Produce an exact copy of all the data below, dropping every image.

---------------

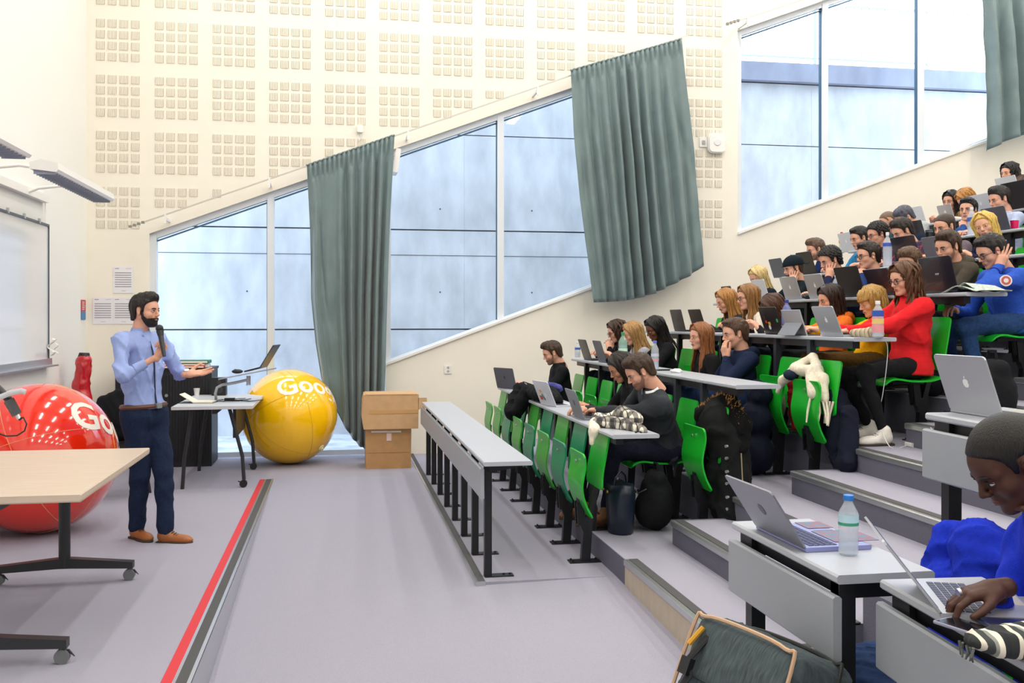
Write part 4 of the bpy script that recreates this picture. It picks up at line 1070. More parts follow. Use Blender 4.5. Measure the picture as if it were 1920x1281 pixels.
def ik(S, T, l1, l2, hint):
    S, T = Vector(S), Vector(T); d = T-S; L = min(d.length, (l1+l2)*.995); dn = d.normalized()
    a = (l1*l1-l2*l2+L*L)/(2*L); h = math.sqrt(max(0, l1*l1-a*a)); hv = Vector(hint); hv = (hv-dn*hv.dot(dn)).normalized()
    return S+dn*a+hv*h, S+dn*L
def M_hair(col): return mat('hair_'+col, col, .42, noise=.5, nscale=22, stretch=(9, 9, .7), bump=.9, bscale=40, spec=.4, detail=6)
def skinmats(sk, hairc):
    c = M_skins.get(sk, sk); cc = [int(c[i:i+2], 16)/255 for i in (1, 3, 5)]; dk = sum(cc) < 1.2
    lip = '#9E5048' if not dk else '#6B3A35'; lip = '#A9605A' if not dk else lip
    low = '#%02X%02X%02X' % tuple(int(255*x*.82) for x in cc)
    return [mat('skin_'+c, c, .5, noise=.05, nscale=25, bump=.12, bscale=500, spec=.35), mat('lips_'+lip, lip, .4), mat('brow_'+hairc, '#1C1512' if hairc < '#60' else hairc, .7),
            mat('eye_white', '#D9D3CC', .25), mat('iris', '#2A1A12', .2), mat('lid_'+low, low, .5)]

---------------

*EXPECTED OUTPUT*
Write part 4 of the bpy script that recreates this picture. It picks up at line 1070. More parts follow. Use Blender 4.5. Measure the picture as if it were 1920x1281 pixels.
def ik(S, T, l1, l2, hint):
    S, T = Vector(S), Vector(T); d = T-S; L = min(d.length, (l1+l2)*.995); dn = d.normalized()
    a = (l1*l1-l2*l2+L*L)/(2*L); h = math.sqrt(max(0, l1*l1-a*a)); hv = Vector(hint); hv = (hv-dn*hv.dot(dn)).normalized()
    return S+dn*a+hv*h, S+dn*L
def M_hair(col): return mat('hair_'+col, col, .42, noise=.5, nscale=22, stretch=(9, 9, .7), bump=.9, bscale=40, spec=.4, detail=6)
def skinmats(sk, hairc):
    c = M_skins.get(sk, sk); cc = [int(c[i:i+2], 16)/255 for i in (1, 3, 5)]; dk = sum(cc) < 1.2
    lip = '#9E5048' if not dk else '#6B3A35'; lip = '#A9605A' if not dk else lip
    low = '#%02X%02X%02X' % tuple(int(255*x*.82) for x in cc)
    return [mat('skin_'+c, c, .5, noise=.05, nscale=25, bump=.12, bscale=500, spec=.35), mat('lips_'+lip, lip, .4), mat('brow_'+hairc, '#1C1512' if hairc < '#60' else hairc, .7),
            mat('eye_white', '#D9D3CC', .25), mat('iris', '#2A1A12', .2), mat('lid_'+low, low, .5)]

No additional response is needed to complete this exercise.